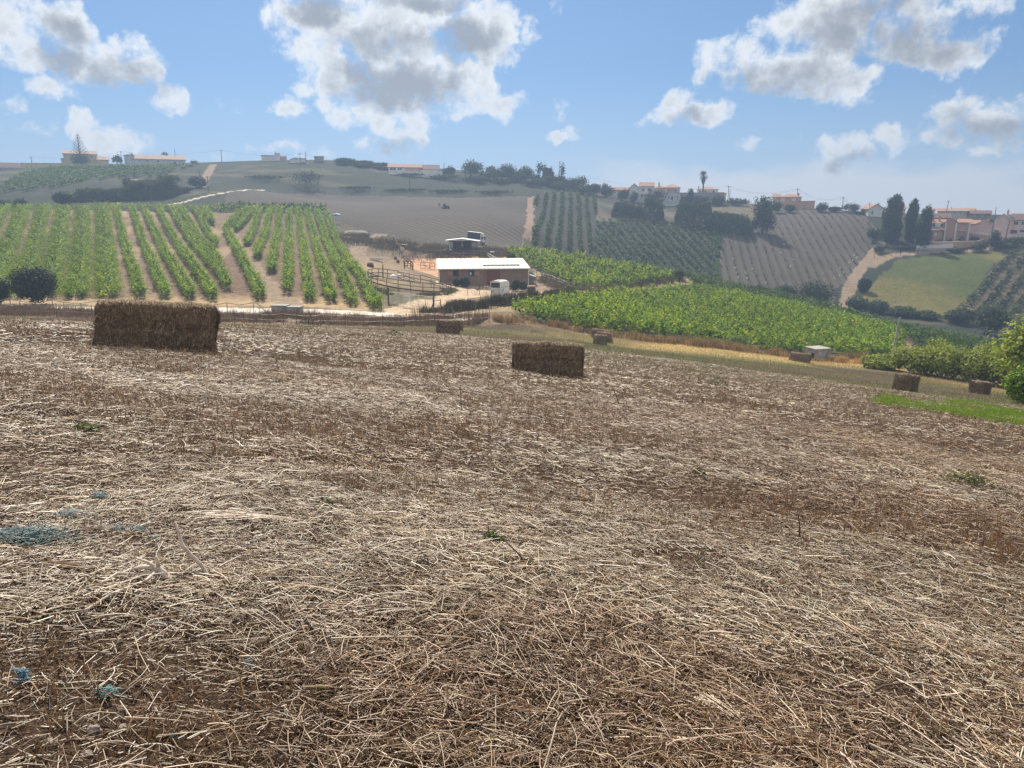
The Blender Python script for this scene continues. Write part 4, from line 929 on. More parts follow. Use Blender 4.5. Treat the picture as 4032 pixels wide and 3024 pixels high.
house('farm_shed', 'low dark-roofed shed at the left picture edge on the hill', 'shed', 312, -40, 82, 690,
      [(-40,80,688,660,638,'side',7,'stone','tile_dark',3.0), (8,83,690,664,659,'flat',4,'grey','sheet_grey',-1.2)])
house('yellow_house', 'two-storey yellow house behind the tall symmetrical conifer', 'house', 317, 255, 436, 652,
      [(255,385,652,607,592,'side',8,'cream','tile_pale'), (380,430,652,628,613,'side',7,'cream','tile_pale',-.8), (244,256,650,629,626,'flat',3,'sand','tile_pale',.5)],
      [(289,617,6,7),(365,617,6,7),(410,640,8,5),(300,640,12,6)])
house('farm_outbuilding', 'long low white building with one pale sloping tile roof on the left hilltop', 'outbuilding', 315, 492, 734, 652,
      [(530,733,652,627,609,'side',8,'palegrey','tile_pale'), (494,531,652,616,613,'flat',7,'palegrey','tile_pale')],
      [(523,631,4,5),(553,634,5,5),(582,634,7,6),(624,635,7,6),(647,631,4,3),(712,640,4,5)], [(690,643,10,12,'wood')])
r_, pt = house('modern_house', 'pale house with an arched roof and a round terracotta end on the hilltop', 'house', 318, 1008, 1130, 645,
      [(1031,1090,646,614,611,'flat',7,'white','palegrey'), (1084,1104,646,606,603,'flat',6,'white','palegrey',-.6)],
      [(1101,624,3,11),(1107,624,3,11)], chim=[(1089,595,606,4)])
a, b, zb = pt.x(1084), pt.x(1112), pt.z(646)-2
arc = [(b, zb), (b, pt.z(622))]+[(a+(b-a)*math.cos(t)*1.0 if False else a+(b-a)*math.sin(t), pt.z(622)+(pt.z(603)-pt.z(622))*math.cos(t)) for t in np.linspace(math.pi/2, 0, 9)]+[(a, zb)]
MB().prism(arc, .3, 6).build('arched_wall', PM['white'], r_)
MB().tube([(pt.x(1119), 3, zb), (pt.x(1119), 3, pt.z(612))], 1.15, 16).build('round_tower', PM['orange'], r_)
box(pt.x(1008), pt.x(1126), -1.5, -1.2, pt.z(652), pt.z(641)).build('terrace_wall', PM['white'], r_)
r_, pt = house('white_house', 'small white house with a curved greenish roof and a flat slab roof beside it', 'house', 312, 1140, 1214, 652,
      [(1172,1206,656,625,622,'flat',5,'white','palegrey')], doors=[(1196,645,7,13,'wood')])
a, b = pt.x(1141), pt.x(1177); zb = pt.z(655)-1.5
MB().prism([(a, zb), (b, zb)]+[(b+(a-b)*t, pt.z(632)+(pt.z(623)-pt.z(632))*math.sin(t*math.pi*.72+.9)) for t in np.linspace(0, 1, 9)], .4, 6).build('curved_wall', PM['white'], r_)
mb = MB(); q = [(b+(a-b)*t, pt.z(631)+(pt.z(622)-pt.z(631))*math.sin(t*math.pi*.72+.9)) for t in np.linspace(-.03, 1.05, 9)]
for (p1_, p2_) in zip(q[:-1], q[1:]): mb.hexa([(p1_[0],.1,p1_[1]),(p2_[0],.1,p2_[1]),(p2_[0],6.2,p2_[1]),(p1_[0],6.2,p1_[1])], [(p1_[0],.1,p1_[1]+.15),(p2_[0],.1,p2_[1]+.15),(p2_[0],6.2,p2_[1]+.15),(p1_[0],6.2,p1_[1]+.15)])
mb.build('curved_roof', PM['mint'], r_)
box(pt.x(1140), pt.x(1190), -1.6, -1.3, pt.z(662), pt.z(650)).box(pt.x(1205), pt.x(1215), -1.6, -1.3, pt.z(662), pt.z(640)).build('garden_wall', PM['white'], r_)
box(pt.x(1124), pt.x(1139), -1.9, -1.5, pt.z(664), pt.z(648)).build('gate_pier', PM['white'], r_)
house('stone_tower', 'square ruined stone tower stub on the hilltop right of the white houses', 'ruin', 316, 1238, 1278, 645, [(1239,1275,648,617,615,'flat',6,'stone','stone')], [(1258,629,9,8)])
r_, pt = house('farmhouse', 'long white farmhouse with terracotta roofs behind a white garden wall', 'farmhouse', 310, 1530, 1742, 690,
      [(1530,1598,690,659,645,'side',7,'white','tile'), (1596,1660,690,660,646,'side',7,'orange','tile',-.3), (1656,1730,690,668,648,'side',8,'white','tile_dark',-.7)],
      [(1614,667,7,7),(1642,667,7,7),(1674,675,7,5),(1718,675,6,6),(1575,666,14,8),(1548,666,22,9)], [(1694,675,8,9,'wood')])
box(pt.x(1532), pt.x(1741), -5.2, -4.9, pt.z(712), pt.z(677)).build('garden_wall', PM['white'], r_)
house('ruin', 'tall gabled ruin overgrown with dark ivy between bare trees', 'ruin', 318, 2138, 2202, 690, [(2138,2181,690,656,636,'front',5,'stone','tile_dark'), (2178,2203,688,675,673,'flat',5,'white','stone',.4)], [(2160,652,8,6),(2190,680,5,5)])
for i, (x0, x1, t) in enumerate(((2134,2160,640),(2158,2184,648))):
    plant('ivy', x0, x1, t, 694, 317.2, f'dark ivy climbing over the gabled ruin, {["left", "right"][i]} side', 'ivy', DG, n=600, size=.6, trunk=False, low=0, gaps=.2)
house('hut', 'tiny hut with a grey roof standing in the far left vineyard', 'hut', 250, 525, 562, 734, [(526,562,736,712,706,'side',4,'grey','tile_dark')])
r_, pt = house('white_villa', 'big white two-storey house with red gabled roofs on the right hillside', 'house', 318, 2392, 2576, 772,
      [(2518,2573,775,727,711,'side',7,'white','tile'), (2474,2519,775,736,716,'front',7,'white','tile',.6), (2392,2432,775,741,730,'side',5,'white','tile',-.5), (2430,2476,775,741,731,'side',5,'white','tile',.2)],
      [(2531,741,10,10),(2555,741,10,10),(2474,748,5,6)], [(2527,763,6,14,'wood')])
box(pt.x(2530), pt.x(2562), -3.5, -.1, pt.z(758)-.1, pt.z(757)+.1).box(pt.x(2531), pt.x(2533), -3.4, -3.2, pt.z(776), pt.z(758)-.1).box(pt.x(2559), pt.x(2561), -3.4, -3.2, pt.z(776), pt.z(758)-.1).build('porch', PM['white'], r_)
house('orange_house', 'orange house with hipped tile roof and a tall chimney behind the gabled cottage', 'house', 326, 2574, 2680, 772,
      [(2575,2622,775,738,727,'hip',8,'orange','tile',1), (2612,2676,775,737,723,'hip',9,'orange','tile')], [(2630,748,7,8),(2660,748,7,8)], chim=[(2593,717,738,6)])
house('gabled_cottage', 'white cottage with a wide gable facing the valley', 'house', 314, 2608, 2680, 786, [(2609,2679,788,759,740,'front',8,'palegrey','tile_pale')], [(2633,771,5,8),(2667,771,6,9),(2620,771,5,7)], [(2646,775,6,14,'wood')])
box(-2.2, 2.2, -.9, .9, -.2, .55).build('blue_pool', PM['mint']).location = tuple(G(2630, 312)); tag(bpy.data.objects['blue_pool'], 'small turquoise tub before the gabled cottage', 'pool')
r_, pt = house('flat_white_house', 'white house with a low brown roof right behind the single palm', 'house', 326, 2742, 2860, 772,
      [(2744,2826,775,740,728,'hip',9,'white','tile_ochre'), (2825,2858,785,757,753,'side',6,'cream','tile_ochre',-.5)], [(2755,750,5,8),(2777,750,7,7),(2808,750,7,7)], chim=[(2749,727,738,4)])
house('long_wall', 'long grey retaining wall below the palm and the white house', 'wall', 319, 2676, 2850, 782, [(2676,2850,785,758,757,'flat',.5,'grey','grey')])
house('pink_house', 'pink two-storey house with terracotta roof alone on the ridge', 'house', 308, 3038, 3206, 820,
      [(3064,3152,822,775,762,'hip',9,'orange','tile'), (3040,3066,822,776,763,'side',7,'pink','tile',1.5), (3142,3176,822,794,792,'flat',6,'orange','tile',-.6), (3174,3206,824,793,791,'flat',7,'orange','orange',-.9)],
      [(3080,786,12,11,'closed'),(3102,784,5,9),(3124,786,12,11,'closed'),(3156,808,18,12,'closed')], chim=[(3140,760,774,7)])
house('white_cottage', 'white house with a red roof just left of the cypresses', 'house', 290, 3412, 3482, 862, [(3415,3480,866,822,804,'front',9,'white','tile')], [(3430,838,8,10),(3424,838,4,8)], chim=[(3463,799,812,5)], yaw=18)
rb, pt = house('brick_house', 'two-storey brick house with white piers and shutters in the right village', 'house', 254, 3646, 3814, 948,
      [(3648,3712,952,879,866,'side',8,'brick','tile',.8), (3648,3708,952,906,898,'side',2.4,'brick','tile',-1.6), (3712,3764,952,876,860,'front',9,'brick','tile',-.4), (3764,3812,952,876,864,'side',8,'brick','tile',-.1)],
      [(3663,887,20,14,'shutters'),(3701,887,9,12),(3730,892,14,26),(3783,888,15,22,'closed'),(3673,922,14,12),(3783,919,16,12)], chim=[(3690,850,866,7),(3664,861,867,8)])
for px in (3690.5, 3717, 3758, 3808): box(pt.x(px)-.25, pt.x(px)+.25, -.95, -.46, pt.z(952), pt.z(877 if px > 3700 else 880)).build('pier', PM['white'], rb)
for px in (3659, 3687): box(pt.x(px)-.75, pt.x(px)-.05, -1.72, -1.62, pt.z(928), pt.z(916)).build('shutter', PM['shutter'], rb)
box(pt.x(3772), pt.x(3802), -.9, -.11, pt.z(908), pt.z(905)).build('balcony', PM['white'], rb)
house('pink_garage', 'pink garage with pale roller door between brick house and pink house', 'garage', 258, 3812, 3908, 930, [(3812,3850,934,882,868,'side',7,'pink','tile'), (3836,3902,934,883,868,'front',7,'pink','tile_pale',-.3)],
      [(3880,898,5,9),(3862,875,4,4)], [(3855,900,26,22,'shutter')], chim=[(3883,862,872,8)])
house('pale_pink_house', 'pale pink house with a dark roof at the right picture edge', 'house', 250, 3905, 4100, 925,
      [(3908,3976,930,866,842,'front',9,'pink','white',-.4), (3975,4100,930,866,843,'side',9,'pink','tile_dark')], [(3994,879,14,12),(4024,879,14,12),(3942,876,4,9),(4022,910,13,10),(4056,879,14,12)], [(3990,913,22,14,'wood')], chim=[(3957,829,845,7)])
for nm, lb, d, x0, x1, b_, e, rg, wl, rf in (('village_house','brown-roofed village house behind the cypresses',290,3530,3562,850,822,812,'orange','tile'),('village_house','white village house just right of the cypresses',292,3645,3680,852,826,820,'white','tile'),
        ('village_house','village house with long terracotta roof on the ridge',300,3690,3830,850,832,822,'sand','tile'),('village_house','cream block wall house below the long terracotta roof',288,3734,3806,848,830,826,'sand','stone'),
        ('village_house','brown roofed barn of the village behind the pink garage',285,3800,3900,856,842,830,'stone','tile_dark'),('village_house','dark roofed house above the brick house',276,3660,3740,864,854,836,'grey','tile_dark'),('village_house','ochre topped house at the village ridge',303,3786,3840,840,826,820,'cream','tile_ochre')):
    house(nm, lb, 'house', d, x0, x1, b_, [(x0,x1,b_,e,rg,'side',7,wl,rf)], [((x0*2+x1)/3,(e+b_)/2,5,6),((x0+x1*2)/3,(e+b_)/2,5,6)], group='village houses on the right ridge')
def wall(name, label, pts, mat, th=.35, cap=None):
    """pts: (px, base, top, d)"""
    a = [P(px, b, d) for px, b, t, d in pts]; z = [P(px, t, d)[2] for px, b, t, d in pts]; o = Vector(a[0])
    root = tag(empty(name, a[0], label=label, cat='wall'), kind='thing'); mb = MB(); cp = MB()
    for i in range(len(a)-1):
        p, q = Vector(a[i])-o, Vector(a[i+1])-o; n = Vector((-(q-p).y, (q-p).x, 0)).normalized()*th
        zz = [z[i]-o.z, z[i+1]-o.z]; lo = [min(p.z, h(*a[i][:2])-o.z)-1.2, min(q.z, h(*a[i+1][:2])-o.z)-1.2]
        mb.hexa([(p.x,p.y,lo[0]),(q.x,q.y,lo[1]),(q.x+n.x,q.y+n.y,lo[1]),(p.x+n.x,p.y+n.y,lo[0])], [(p.x,p.y,zz[0]),(q.x,q.y,zz[1]),(q.x+n.x,q.y+n.y,zz[1]),(p.x+n.x,p.y+n.y,zz[0])])
        k = n*.2; cp.hexa([(p.x-k.x,p.y-k.y,zz[0]),(q.x-k.x,q.y-k.y,zz[1]),(q.x+n.x+k.x,q.y+n.y+k.y,zz[1]),(p.x+n.x+k.x,p.y+n.y+k.y,zz[0])],
                          [(p.x-k.x,p.y-k.y,zz[0]+.18),(q.x-k.x,q.y-k.y,zz[1]+.18),(q.x+n.x+k.x,q.y+n.y+k.y,zz[1]+.18),(p.x+n.x+k.x,p.y+n.y+k.y,zz[0]+.18)])
    mb.build('wall', PM[mat], root)
    if cap: cp.build('coping', PM[cap], root)
wall('garden_wall', 'long cream garden wall running left from the yellow house', [(80,660,643,314),(255,660,644,314),(430,660,646,312)], 'cream', cap='cream')
wall('garden_wall', 'brick garden wall with white coping curving round the brick house', [(3632,966,955,249),(3755,968,953,246),(3850,955,950,247),(3892,948,938,252)], 'brick', cap='white')
wall('parapet_wall', 'white parapet wall sloping down from the pink garage', [(3812,925,910,253),(3880,930,917,250),(3950,935,922,247)], 'white')
wall('retaining_wall', 'brown brick retaining wall under the white parapet', [(3812,945,918,252.5),(3880,950,926,249.5),(3945,952,932,246.5)], 'brick')
wall('low_wall', 'low white wall with two steps left of the brick garden wall', [(3608,985,966,246),(3680,985,965,245),(3752,980,962,244)], 'white')
wall('retaining_wall', 'grey concrete retaining wall under the low white wall', [(3605,1002,978,245.5),(3760,1000,976,243.5)], 'concrete')
wall('garden_wall', 'pale pink garden wall at the right picture edge', [(3955,950,926,246),(4032,945,924,247),(4110,945,922,248)], 'pink')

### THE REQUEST
Extract every line containing the string "picture" from the material.

### SOLVED PROBLEM
The Blender Python script for this scene continues. Write part 4, from line 929 on. More parts follow. Use Blender 4.5. Treat the picture as 4032 pixels wide and 3024 pixels high.
house('farm_shed', 'low dark-roofed shed at the left picture edge on the hill', 'shed', 312, -40, 82, 690,
house('pale_pink_house', 'pale pink house with a dark roof at the right picture edge', 'house', 250, 3905, 4100, 925,
wall('garden_wall', 'pale pink garden wall at the right picture edge', [(3955,950,926,246),(4032,945,924,247),(4110,945,922,248)], 'pink')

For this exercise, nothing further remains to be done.